Nota-se, ainda, do conceito mencionado, que não há como não considerar que o planejamento da ação estatal também tem relevância, na medida em que leva à necessidade de um estudo relacionado ao que é considerado socialmente relevante para aquele momento vivido pelo Estado e a quais decisões políticas devem ser buscadas.
Na segunda parte do conceito, deve-se destacar o tipo ideal de política pública traçado pela autora.
Nesse sentido, para que uma política pública seja considerada ideal, deverá: 1) ter objetivos definidos para que se possa buscar realizá-los; 2) expressar o atendimento às prioridades da coletividade; 3) reservar os meios financeiros para a sua implementação e, nesse ponto, o orçamento passa a ter importância, pois é nele que estarão previstas as ações governamentais; 4) prever em quanto tempo se espera que os resultados esperados sejam atingidos.
Na medida em que a política pública passa a ser entendida como uma decisão estatal, com objetivos definidos, voltados ao atendimento do interesse público, a forma de implementação passa a ter relevância, visto que os recursos e os meios à disposição do Estado, sendo escassos, dificultam ou, muitas vezes, impossibilitam o atendimento devido a certa política pública.
Noutro prumo, o ideal a ser alcançado com uma política pública é que a sociedade possa expressar o que é mais importante para ela naquele determinado momento.
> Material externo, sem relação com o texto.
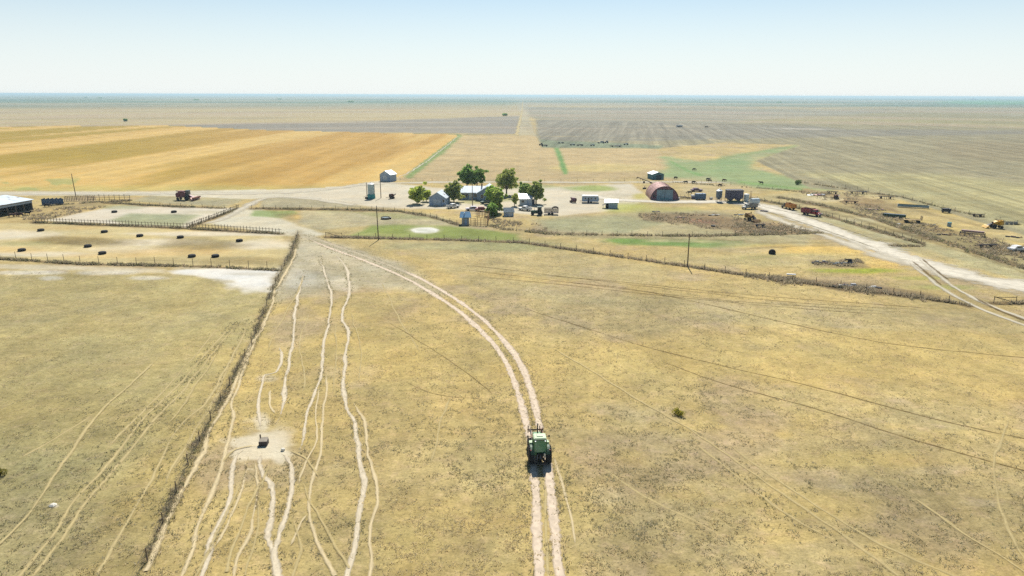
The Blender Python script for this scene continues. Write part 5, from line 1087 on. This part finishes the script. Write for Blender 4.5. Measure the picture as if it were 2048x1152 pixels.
def header(px, py, label, rz, L, m1, m2):
    p = G(px, py); T = thing('swather_header', label, 'header', (p.x, p.y, 0), rz)
    part(T, 'trough', m1, PR([(0, .25), (1.0, .2), (.6, .45), (.25, .9), (0, 1.0)], 'x', -L / 2, L / 2)); part(T, 'reel', m2, C((-L / 2 + .2, .8, .85), (L / 2 - .2, .8, .85), .25, n=6)); part(T, 'end_plate', m1, B(-L / 2, .5, .15, .1, 1.2, .95), B(L / 2, .5, .15, .1, 1.2, .95)); part(T, 'reel_arm', m2, C((-L / 2, 0, 1.0), (-L / 2, .8, .85), .05, n=5), C((L / 2, 0, 1.0), (L / 2, .8, .85), .05, n=5)); return T
header(1826, 416, 'long teal grey header lying in the upper row of machines', -.42, 9.0, TEALG, DKGREEN)
header(1788, 435, 'long green and white header beside the yellowish wagon', -.55, 6.2, DKGREEN, SILV)
p = G(1826, 446); T = thing('hay_wagon', 'yellowish flat hay wagon with end rack', 'wagon', (p.x, p.y, 0), -.25); part(T, 'deck', M('bleached_deck', (176, 152, 104), .9), B(0, 1, .8, 4.8, 2.0, .12)); part(T, 'rack', WOOD, *[C((2.3, .1 + i * .45, .9), (2.4, .1 + i * .45, 2.0), .05, n=5) for i in range(5)], B(2.4, 1, 1.9, .08, 2.0, .1)); part(T, 'side_rail', WOOD, B(0, .05, 1.1, 4.6, .06, .14))
for x in (-1.6, 1.6):
    for y in (.1, 1.9): rot_w(T, x, y, .38, .22, rim=RUST)
box_tank(1893, 426, 'small dark machine with pale ends in the upper row', 2.4, 1.2, 1.0, M('black_blue', (44, 48, 58), .6), -.2, 'chemical_tank', 'tank', .35)
p = G(1944, 472); T = thing('grain_drill', 'rusty pink grain drill with rows of discs', 'drill', (p.x, p.y, 0), -.62)
PR_ = M('pinkish_rust', (164, 138, 132), .7, rust=.2)
part(T, 'seed_box', PR_, PR([(.0, .9), (.5, .9), (.7, 1.45), (-.2, 1.45)], 'x', -2.6, 2.6)); part(T, 'frame', IRON, B(0, -.5, .6, 5.4, .12, .12), B(0, .6, .6, 5.4, .12, .12), *[B(-2.6 + i * 1.73, .1, .62, .1, 1.4, .1) for i in range(4)]); part(T, 'tongue', IRON, C((0, .6, .6), (0, 2.4, .4), .07, n=5))
for i in range(9): part(T, 'disc', PR_ if i % 2 else IRON, C((-2.4 + i * .6, -.6, .32), (-2.34 + i * .6, -.6, .32), .32, n=12))
for s in (-1, 1): rot_w(T, s * 2.8, .1, .55, .2, rim=RUST).rotation_euler = (0, 0, 0)
toolbar(1978, 496, 'dark sweep plough sunk in brown weeds near the right edge', .12, 4.6, IRON, IRON, rows=5, h=.7)
p = G(1632, 391); T = thing('scrap_sheets', 'pile of white and pink scrap sheets in the upper row', 'scrap', (p.x, p.y, 0), -.25)
for i, m in enumerate((SILV, WHITE, PINK, MAROON, STEEL)): part(T, 'sheet', m, B(-2.2 + i * 1.15, .3 * (i % 2), .1 * i, 1.8, 1.3, .12, rz=.3 * i, rx=.15), C((-2.2 + i * 1.15, 0, .1), (-1.4 + i * 1.1, .6, .7), .1, n=6))
p = G(1797, 449); T = thing('scrap_metal', 'small white scrap piece below the green header', 'scrap', (p.x, p.y, 0), .2); part(T, 'plate', WHITE, B(0, 0, 0, 1.0, .5, .3, rx=.3)); part(T, 'rod', RUST, C((-.8, 0, .1), (1.2, .3, .3), .05, n=5))
p = G(1868, 450); T = thing('scrap_metal', 'pale scrap frame in the weeds below the yellowish wagon', 'scrap', (p.x, p.y, 0), -.2); part(T, 'plate', PALE, B(0, 0, 0, .8, .4, .25)); part(T, 'rod', RUST, C((-.8, 0, .2), (1.0, .2, .4), .05, n=5))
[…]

Assim, sendo ouvido pelo Estado, o indivíduo passa a ser visto como cidadão, também responsável pela realização da política pública, portanto, louvável a disponibilização para consulta pública da minuta de Decreto que dispõe sobre a exigência, para fins de execução do objeto de contratações públicas, de percentual mínimo de mão de obra constituído por mulheres vítimas de violência doméstica, no âmbito da Administração Pública federal direta, autárquica e fundacional, com base na nova Lei de Licitação (Lei nº 14.133, de 2021).
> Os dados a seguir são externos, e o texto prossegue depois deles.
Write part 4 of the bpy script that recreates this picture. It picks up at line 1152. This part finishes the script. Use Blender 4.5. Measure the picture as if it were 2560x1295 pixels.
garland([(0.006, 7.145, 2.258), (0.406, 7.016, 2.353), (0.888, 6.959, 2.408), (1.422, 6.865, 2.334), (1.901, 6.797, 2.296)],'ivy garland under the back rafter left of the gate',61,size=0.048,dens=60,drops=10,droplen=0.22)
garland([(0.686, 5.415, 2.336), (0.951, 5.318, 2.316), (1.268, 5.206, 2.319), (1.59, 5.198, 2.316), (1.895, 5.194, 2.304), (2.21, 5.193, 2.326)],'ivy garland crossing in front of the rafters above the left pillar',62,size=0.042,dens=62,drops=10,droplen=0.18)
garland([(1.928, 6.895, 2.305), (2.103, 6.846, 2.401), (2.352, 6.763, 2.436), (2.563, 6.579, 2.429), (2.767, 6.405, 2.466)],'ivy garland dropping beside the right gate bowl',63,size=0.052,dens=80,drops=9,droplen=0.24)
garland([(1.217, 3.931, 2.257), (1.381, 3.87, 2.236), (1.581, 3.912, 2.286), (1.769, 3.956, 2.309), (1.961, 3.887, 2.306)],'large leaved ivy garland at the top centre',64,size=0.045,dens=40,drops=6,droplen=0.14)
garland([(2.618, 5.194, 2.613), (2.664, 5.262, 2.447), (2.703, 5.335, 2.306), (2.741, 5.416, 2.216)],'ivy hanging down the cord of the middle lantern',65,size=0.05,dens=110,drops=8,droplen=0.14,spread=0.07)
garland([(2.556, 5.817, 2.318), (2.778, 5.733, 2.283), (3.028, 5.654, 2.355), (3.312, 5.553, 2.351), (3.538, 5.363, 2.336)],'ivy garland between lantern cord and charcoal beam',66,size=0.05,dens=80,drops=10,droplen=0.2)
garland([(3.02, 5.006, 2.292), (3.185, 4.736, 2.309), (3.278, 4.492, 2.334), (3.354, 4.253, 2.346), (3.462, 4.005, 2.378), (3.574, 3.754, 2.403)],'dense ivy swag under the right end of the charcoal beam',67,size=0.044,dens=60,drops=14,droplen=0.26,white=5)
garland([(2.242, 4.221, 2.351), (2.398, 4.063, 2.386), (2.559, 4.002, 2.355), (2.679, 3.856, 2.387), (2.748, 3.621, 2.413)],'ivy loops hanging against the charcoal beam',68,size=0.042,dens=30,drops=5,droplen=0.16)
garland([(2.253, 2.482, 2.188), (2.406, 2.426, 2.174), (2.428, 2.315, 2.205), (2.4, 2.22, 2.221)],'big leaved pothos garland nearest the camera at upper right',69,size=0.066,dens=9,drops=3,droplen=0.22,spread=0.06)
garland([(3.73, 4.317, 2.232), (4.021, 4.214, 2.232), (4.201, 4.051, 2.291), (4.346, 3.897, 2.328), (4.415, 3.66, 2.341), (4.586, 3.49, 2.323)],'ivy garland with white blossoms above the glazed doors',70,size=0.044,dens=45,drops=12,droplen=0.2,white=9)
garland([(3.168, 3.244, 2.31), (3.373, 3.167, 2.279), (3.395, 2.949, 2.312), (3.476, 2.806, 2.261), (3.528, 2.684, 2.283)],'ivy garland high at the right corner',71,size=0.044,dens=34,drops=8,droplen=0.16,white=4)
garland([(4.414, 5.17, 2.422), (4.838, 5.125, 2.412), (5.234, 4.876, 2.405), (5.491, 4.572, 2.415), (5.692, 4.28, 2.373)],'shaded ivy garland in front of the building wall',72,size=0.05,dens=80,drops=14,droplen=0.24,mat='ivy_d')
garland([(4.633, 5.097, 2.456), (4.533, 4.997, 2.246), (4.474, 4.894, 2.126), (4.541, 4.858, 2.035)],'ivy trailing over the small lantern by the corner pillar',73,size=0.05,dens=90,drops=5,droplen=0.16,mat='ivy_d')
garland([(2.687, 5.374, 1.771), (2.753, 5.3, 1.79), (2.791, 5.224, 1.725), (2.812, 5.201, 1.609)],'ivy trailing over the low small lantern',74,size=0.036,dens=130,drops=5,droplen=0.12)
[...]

Nesse contexto, a conclusão a que se pode chegar é no sentido de que a realização das políticas públicas tem como fim a materialização dos direitos fundamentais previstos constitucionalmente.
Além disso, o vínculo que se forma entre as empresas contratadas e a Administração aumenta a participação social na implementação das políticas públicas e faz com que a fiscalização e o monitoramento do resultado que ser quer alcançar passem a ser de interesse da sociedade.
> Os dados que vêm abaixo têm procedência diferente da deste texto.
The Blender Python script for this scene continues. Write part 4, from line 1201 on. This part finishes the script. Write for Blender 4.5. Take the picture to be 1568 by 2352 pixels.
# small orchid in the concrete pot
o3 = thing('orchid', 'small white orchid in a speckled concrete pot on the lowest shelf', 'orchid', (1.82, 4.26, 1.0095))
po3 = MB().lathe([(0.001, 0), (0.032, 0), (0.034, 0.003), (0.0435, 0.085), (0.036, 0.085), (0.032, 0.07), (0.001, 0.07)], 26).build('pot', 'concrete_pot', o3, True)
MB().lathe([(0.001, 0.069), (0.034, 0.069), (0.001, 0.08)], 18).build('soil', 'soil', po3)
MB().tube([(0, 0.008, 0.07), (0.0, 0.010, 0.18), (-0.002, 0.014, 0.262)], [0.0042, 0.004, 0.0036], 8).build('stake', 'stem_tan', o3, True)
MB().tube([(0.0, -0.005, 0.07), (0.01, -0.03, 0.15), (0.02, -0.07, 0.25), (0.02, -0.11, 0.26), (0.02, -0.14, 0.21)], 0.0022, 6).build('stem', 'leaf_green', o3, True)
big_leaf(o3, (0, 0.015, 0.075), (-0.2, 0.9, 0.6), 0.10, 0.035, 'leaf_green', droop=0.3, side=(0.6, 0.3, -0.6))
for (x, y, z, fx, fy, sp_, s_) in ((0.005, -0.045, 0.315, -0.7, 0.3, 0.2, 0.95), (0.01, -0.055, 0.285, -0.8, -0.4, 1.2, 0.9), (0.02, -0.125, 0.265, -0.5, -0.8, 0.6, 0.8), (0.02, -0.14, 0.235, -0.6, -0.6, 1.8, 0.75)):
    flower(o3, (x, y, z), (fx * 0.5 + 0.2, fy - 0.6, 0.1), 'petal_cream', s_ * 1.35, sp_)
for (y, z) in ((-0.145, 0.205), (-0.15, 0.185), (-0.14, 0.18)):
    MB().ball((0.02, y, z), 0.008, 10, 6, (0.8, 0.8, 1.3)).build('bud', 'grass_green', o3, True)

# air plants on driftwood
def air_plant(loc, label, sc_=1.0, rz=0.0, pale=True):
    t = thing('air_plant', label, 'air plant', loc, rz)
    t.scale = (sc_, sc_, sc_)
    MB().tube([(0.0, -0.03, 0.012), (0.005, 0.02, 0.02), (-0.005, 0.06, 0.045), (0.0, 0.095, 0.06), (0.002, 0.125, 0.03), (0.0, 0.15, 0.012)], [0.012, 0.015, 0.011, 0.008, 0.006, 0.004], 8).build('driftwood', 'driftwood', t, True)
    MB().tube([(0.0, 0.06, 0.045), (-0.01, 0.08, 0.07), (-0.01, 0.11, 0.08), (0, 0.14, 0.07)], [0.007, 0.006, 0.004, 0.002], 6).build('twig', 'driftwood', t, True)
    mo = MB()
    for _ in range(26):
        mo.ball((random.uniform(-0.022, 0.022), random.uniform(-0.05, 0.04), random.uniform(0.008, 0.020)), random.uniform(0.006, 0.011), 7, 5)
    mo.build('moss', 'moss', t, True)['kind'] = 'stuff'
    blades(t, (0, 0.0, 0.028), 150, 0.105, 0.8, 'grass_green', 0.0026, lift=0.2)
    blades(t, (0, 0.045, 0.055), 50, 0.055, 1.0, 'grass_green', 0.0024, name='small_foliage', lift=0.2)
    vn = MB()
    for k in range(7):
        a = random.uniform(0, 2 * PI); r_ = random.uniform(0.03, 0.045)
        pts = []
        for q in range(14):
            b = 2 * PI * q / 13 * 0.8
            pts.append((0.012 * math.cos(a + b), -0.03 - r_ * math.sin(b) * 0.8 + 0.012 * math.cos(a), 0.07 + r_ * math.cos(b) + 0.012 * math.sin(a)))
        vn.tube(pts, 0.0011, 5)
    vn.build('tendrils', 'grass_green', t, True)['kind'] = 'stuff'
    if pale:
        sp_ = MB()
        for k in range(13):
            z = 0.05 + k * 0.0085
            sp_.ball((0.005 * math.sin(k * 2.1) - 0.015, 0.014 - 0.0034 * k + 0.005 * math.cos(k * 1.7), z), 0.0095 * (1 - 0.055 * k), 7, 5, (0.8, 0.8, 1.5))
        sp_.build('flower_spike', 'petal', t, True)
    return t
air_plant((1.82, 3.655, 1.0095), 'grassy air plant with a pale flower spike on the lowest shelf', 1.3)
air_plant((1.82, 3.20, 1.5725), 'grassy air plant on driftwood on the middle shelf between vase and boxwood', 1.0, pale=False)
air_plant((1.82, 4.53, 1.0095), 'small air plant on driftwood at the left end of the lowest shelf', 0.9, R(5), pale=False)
Alinhado ao que foi até este momento exposto Christiane Stroppa[6] em sua dissertação chama a atenção para a função social da licitação alertando que
Ora, atende plenamente a ideia de supremacia do interesse público a transformação do instituto da licitação em uma das atividades estatais mais relevantes, haja vista a possibilidade real de transformação econômica e social de um país.
[…]
Diante disso, parece possível o cotejo de outras formas de se buscar a vantagem nas licitações. Dito de outo modo: seria juridicamente possível incluir, como um dos objetivos dos procedimentos licitatórios, o fomento de valores e metas desejadas de maneira explícita na Constituição. (grifpou-se)
Inegável, portanto, que a nova lei de licitações e contratos
consolida a função social da licitação como meio para viabilização de políticas
públicas afirmativas e implementação de direitos constitucionais por parte do
Estado.
[1] Art. 40. O edital conterá no preâmbulo o número de ordem em série anual, o nome da repartição interessada e de seu setor, a modalidade, o regime de execução e o tipo da licitação, a menção de que será regida por esta Lei, o local, dia e hora para recebimento da documentação e proposta, bem como para início da abertura dos envelopes, e indicará, obrigatoriamente, o seguinte:
[…]
§ 5º A Administração Pública poderá, nos editais de licitação para a contratação de serviços, exigir da contratada que um percentual mínimo de sua mão de obra seja oriundo ou egresso do sistema prisional, com a finalidade de ressocialização do reeducando, na forma estabelecida em regulamento. (Incluído pela Lei nº 13.500, de 2017).
[2] https://www.gov.br/compras/pt-br/nllc/Relatorio_regulamentos_14133_PORTAL_29jun.pdf. Acesso em: 18.07.2022.
[3] Segundo o Mapa das Mulheres na Política 2020, feito pela Organização das Nações Unidas (ONU) e pela União Interparlamentar (UIP), o Brasil ocupa o 140º lugar no ranking de representação feminina no Parlamento. Na América Latina, o país está à frente apenas de Belize (169º) e Haiti (186º). Lideram o ranking Ruanda (1º), Cuba (2º) e Bolívia (3º) (https://agenciabrasil.ebc.com.br/politica/noticia/2021-03/com-pouca-representatividade-politica-mulheres-ainda-buscam-direitos. Acesso em 20.07.2022).
[4] https://www12.senado.leg.br/noticias/materias/2019/02/08/bancada-feminina-precisa-ocupar-espaco-no-congresso-dizem-senadoras. Acesso em 20.07.2022.
[5] BUCCI, Maria Paula Dallari. (Org.). Políticas públicas: reflexões sobre o conceito jurídico. São Paulo: Saraiva, 2006, p. 39.